• **The request**
Among the entries that follow, the required portion opens with the line containing "Continue the Blender" and closes with the line containing "k = MB(); k.add(vs, fs);". Give that portion again exactly, and nothing else.

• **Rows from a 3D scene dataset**
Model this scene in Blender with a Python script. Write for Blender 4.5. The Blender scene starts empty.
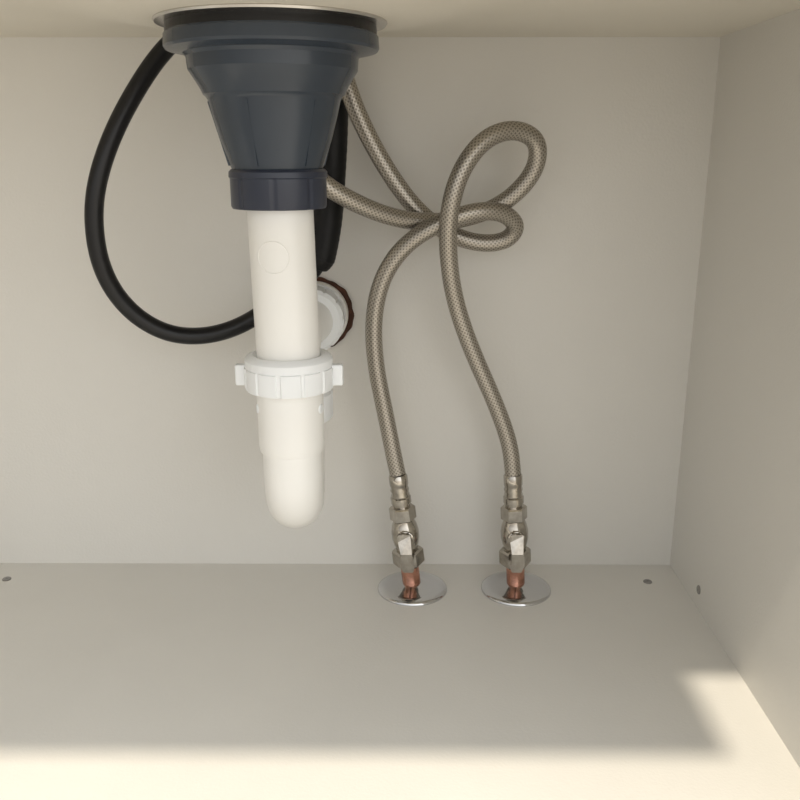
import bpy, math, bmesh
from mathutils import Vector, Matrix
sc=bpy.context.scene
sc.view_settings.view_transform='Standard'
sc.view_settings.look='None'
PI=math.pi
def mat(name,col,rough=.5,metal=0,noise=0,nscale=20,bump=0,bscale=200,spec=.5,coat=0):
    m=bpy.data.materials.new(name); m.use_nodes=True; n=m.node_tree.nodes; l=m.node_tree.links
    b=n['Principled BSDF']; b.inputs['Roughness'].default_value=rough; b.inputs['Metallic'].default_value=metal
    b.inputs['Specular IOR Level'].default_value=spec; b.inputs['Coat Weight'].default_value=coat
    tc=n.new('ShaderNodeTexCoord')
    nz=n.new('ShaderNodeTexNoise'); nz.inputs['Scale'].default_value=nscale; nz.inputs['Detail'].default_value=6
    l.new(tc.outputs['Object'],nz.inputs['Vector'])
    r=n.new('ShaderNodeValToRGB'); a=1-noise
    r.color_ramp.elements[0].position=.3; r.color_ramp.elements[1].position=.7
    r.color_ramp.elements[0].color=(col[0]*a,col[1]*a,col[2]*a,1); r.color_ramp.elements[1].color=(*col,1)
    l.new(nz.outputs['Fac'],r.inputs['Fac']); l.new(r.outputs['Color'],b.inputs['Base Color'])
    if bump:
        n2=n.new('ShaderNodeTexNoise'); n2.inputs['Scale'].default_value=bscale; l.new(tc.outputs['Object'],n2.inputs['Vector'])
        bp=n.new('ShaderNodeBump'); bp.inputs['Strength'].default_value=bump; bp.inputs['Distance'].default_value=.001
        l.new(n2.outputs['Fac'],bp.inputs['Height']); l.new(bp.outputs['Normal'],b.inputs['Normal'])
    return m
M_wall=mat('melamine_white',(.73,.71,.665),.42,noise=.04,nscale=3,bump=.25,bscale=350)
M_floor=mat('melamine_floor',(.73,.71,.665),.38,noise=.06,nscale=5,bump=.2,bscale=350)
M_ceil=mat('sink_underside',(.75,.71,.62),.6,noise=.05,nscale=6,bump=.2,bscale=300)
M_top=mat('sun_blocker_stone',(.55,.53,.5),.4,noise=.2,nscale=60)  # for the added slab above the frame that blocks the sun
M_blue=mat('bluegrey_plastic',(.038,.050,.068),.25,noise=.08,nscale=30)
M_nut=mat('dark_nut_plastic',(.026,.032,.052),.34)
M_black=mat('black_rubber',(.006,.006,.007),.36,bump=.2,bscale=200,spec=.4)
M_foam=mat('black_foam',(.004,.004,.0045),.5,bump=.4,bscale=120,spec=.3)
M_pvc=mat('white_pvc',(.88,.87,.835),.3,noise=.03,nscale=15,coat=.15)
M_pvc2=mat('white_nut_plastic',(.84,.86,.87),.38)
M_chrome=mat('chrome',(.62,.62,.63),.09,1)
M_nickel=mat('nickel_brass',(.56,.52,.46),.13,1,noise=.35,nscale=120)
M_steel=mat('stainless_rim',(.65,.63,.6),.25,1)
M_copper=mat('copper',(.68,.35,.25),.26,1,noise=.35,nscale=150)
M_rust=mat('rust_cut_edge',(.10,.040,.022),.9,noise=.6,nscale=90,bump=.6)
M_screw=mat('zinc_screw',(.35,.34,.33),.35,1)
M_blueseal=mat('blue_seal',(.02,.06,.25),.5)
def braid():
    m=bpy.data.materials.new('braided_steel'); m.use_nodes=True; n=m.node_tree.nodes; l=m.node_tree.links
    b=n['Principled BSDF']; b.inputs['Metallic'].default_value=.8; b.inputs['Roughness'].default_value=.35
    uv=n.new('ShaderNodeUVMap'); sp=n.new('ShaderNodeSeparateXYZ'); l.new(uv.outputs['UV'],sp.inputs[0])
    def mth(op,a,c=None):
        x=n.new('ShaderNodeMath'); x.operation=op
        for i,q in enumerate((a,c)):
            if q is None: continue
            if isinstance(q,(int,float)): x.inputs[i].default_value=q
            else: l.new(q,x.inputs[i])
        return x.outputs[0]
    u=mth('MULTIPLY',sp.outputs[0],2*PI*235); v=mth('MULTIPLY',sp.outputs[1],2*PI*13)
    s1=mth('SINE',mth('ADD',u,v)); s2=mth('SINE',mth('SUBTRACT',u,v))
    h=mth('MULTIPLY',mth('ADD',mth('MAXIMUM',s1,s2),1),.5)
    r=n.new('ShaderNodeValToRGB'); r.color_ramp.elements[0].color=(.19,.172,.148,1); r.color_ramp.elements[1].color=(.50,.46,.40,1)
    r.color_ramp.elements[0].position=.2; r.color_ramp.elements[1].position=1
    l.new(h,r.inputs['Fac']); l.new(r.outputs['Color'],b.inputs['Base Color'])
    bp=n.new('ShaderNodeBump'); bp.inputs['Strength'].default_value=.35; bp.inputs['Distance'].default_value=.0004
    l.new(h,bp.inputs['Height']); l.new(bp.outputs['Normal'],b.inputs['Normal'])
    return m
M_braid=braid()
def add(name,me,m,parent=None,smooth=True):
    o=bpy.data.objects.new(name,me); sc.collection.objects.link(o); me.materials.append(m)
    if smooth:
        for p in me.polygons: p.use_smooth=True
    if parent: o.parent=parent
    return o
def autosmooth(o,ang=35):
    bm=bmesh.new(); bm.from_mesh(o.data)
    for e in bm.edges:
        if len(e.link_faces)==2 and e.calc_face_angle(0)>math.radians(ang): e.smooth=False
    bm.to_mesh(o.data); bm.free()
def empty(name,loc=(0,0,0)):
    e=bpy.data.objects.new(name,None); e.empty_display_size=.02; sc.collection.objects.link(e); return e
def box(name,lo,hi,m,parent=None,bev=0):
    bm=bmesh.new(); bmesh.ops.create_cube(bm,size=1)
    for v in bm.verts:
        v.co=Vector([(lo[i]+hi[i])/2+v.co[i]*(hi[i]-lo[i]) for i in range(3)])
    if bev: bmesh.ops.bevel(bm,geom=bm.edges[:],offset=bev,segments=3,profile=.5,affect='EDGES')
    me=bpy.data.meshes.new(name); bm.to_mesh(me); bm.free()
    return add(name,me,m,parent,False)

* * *

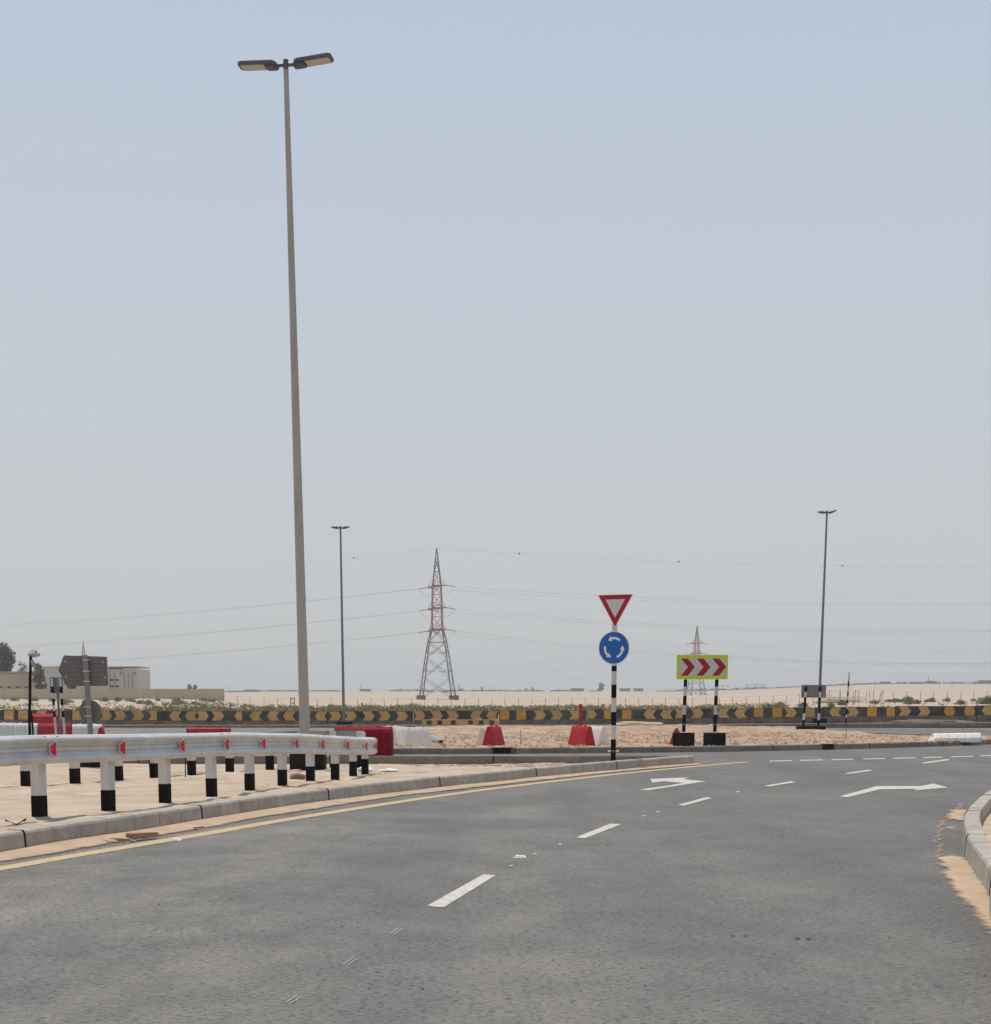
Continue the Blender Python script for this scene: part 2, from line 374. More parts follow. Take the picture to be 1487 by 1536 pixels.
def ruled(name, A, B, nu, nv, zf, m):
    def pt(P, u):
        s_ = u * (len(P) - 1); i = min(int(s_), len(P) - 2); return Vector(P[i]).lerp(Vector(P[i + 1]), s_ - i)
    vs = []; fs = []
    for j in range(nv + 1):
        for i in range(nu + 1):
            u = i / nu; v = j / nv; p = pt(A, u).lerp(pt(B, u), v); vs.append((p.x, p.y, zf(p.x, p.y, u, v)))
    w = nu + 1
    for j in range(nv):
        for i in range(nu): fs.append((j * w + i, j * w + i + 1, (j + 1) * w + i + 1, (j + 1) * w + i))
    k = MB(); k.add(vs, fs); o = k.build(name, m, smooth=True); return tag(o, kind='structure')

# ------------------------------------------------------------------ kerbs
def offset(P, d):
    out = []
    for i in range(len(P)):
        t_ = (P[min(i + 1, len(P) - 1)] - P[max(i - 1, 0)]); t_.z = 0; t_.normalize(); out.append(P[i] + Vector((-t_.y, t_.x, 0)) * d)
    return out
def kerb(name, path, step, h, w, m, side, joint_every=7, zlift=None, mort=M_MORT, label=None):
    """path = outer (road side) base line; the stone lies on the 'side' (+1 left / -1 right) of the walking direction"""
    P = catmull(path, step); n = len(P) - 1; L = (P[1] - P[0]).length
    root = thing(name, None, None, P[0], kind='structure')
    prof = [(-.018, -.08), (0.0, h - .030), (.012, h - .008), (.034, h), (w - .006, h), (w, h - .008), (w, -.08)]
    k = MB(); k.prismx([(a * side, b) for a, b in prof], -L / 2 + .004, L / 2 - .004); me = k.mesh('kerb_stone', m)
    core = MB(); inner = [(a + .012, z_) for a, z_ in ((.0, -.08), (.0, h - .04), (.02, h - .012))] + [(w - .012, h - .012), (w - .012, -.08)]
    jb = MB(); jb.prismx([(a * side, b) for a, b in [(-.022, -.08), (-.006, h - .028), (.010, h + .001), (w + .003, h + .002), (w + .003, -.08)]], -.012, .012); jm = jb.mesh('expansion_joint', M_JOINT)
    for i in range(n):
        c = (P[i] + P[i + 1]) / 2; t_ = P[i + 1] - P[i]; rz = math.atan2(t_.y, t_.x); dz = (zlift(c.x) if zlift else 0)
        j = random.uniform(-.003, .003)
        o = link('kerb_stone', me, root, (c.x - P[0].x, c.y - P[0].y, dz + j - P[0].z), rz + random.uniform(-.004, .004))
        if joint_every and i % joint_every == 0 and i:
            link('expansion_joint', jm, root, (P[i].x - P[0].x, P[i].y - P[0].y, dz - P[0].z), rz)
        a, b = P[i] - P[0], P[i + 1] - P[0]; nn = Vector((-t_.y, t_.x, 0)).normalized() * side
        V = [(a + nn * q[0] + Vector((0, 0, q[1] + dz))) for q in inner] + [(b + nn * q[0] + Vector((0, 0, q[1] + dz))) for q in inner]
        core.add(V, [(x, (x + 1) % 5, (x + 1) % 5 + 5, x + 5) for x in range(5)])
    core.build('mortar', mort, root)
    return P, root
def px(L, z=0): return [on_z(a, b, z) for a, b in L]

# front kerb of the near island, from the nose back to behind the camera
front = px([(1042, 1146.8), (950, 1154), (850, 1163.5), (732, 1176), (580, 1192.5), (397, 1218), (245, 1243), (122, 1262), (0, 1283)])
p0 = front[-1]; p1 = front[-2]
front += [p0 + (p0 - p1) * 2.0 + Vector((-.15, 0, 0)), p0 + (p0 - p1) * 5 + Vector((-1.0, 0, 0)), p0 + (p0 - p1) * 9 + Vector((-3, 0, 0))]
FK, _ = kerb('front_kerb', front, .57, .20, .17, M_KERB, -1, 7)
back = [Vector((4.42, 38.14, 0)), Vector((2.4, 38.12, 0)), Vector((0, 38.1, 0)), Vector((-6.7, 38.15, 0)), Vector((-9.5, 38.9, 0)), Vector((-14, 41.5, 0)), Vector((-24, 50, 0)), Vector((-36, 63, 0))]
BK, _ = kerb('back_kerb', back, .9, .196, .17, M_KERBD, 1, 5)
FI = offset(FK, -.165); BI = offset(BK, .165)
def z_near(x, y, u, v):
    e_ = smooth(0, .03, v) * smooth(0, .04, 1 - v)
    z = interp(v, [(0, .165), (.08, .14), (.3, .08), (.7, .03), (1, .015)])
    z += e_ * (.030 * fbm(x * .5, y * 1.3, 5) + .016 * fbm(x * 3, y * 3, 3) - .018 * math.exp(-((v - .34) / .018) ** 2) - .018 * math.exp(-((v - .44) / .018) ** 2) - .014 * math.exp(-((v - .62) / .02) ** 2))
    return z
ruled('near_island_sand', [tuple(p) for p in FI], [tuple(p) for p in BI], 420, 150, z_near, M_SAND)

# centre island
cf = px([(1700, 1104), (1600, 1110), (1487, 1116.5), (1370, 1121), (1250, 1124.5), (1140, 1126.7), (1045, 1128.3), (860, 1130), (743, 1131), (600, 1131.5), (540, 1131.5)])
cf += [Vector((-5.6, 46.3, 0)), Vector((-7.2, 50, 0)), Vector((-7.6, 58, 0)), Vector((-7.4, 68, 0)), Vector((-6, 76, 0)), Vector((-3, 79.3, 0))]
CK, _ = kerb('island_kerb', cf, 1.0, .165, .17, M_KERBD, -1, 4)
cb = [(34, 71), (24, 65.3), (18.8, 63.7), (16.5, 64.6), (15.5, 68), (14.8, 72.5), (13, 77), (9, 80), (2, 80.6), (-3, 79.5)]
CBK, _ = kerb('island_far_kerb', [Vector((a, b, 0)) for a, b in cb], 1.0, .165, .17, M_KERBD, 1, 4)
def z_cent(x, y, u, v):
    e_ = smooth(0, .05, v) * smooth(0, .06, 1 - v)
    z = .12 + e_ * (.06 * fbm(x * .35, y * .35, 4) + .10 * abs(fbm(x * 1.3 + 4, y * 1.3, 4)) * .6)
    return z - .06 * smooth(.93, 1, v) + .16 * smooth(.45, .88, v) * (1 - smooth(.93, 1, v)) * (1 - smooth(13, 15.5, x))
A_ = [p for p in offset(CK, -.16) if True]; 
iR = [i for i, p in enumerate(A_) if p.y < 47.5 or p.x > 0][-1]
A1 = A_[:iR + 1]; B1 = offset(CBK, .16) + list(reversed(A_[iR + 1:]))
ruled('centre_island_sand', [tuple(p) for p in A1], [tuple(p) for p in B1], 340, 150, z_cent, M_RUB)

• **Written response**
Continue the Blender Python script for this scene: part 2, from line 374. More parts follow. Take the picture to be 1487 by 1536 pixels.
def ruled(name, A, B, nu, nv, zf, m):
    def pt(P, u):
        s_ = u * (len(P) - 1); i = min(int(s_), len(P) - 2); return Vector(P[i]).lerp(Vector(P[i + 1]), s_ - i)
    vs = []; fs = []
    for j in range(nv + 1):
        for i in range(nu + 1):
            u = i / nu; v = j / nv; p = pt(A, u).lerp(pt(B, u), v); vs.append((p.x, p.y, zf(p.x, p.y, u, v)))
    w = nu + 1
    for j in range(nv):
        for i in range(nu): fs.append((j * w + i, j * w + i + 1, (j + 1) * w + i + 1, (j + 1) * w + i))
    k = MB(); k.add(vs, fs); o = k.build(name, m, smooth=True); return tag(o, kind='structure')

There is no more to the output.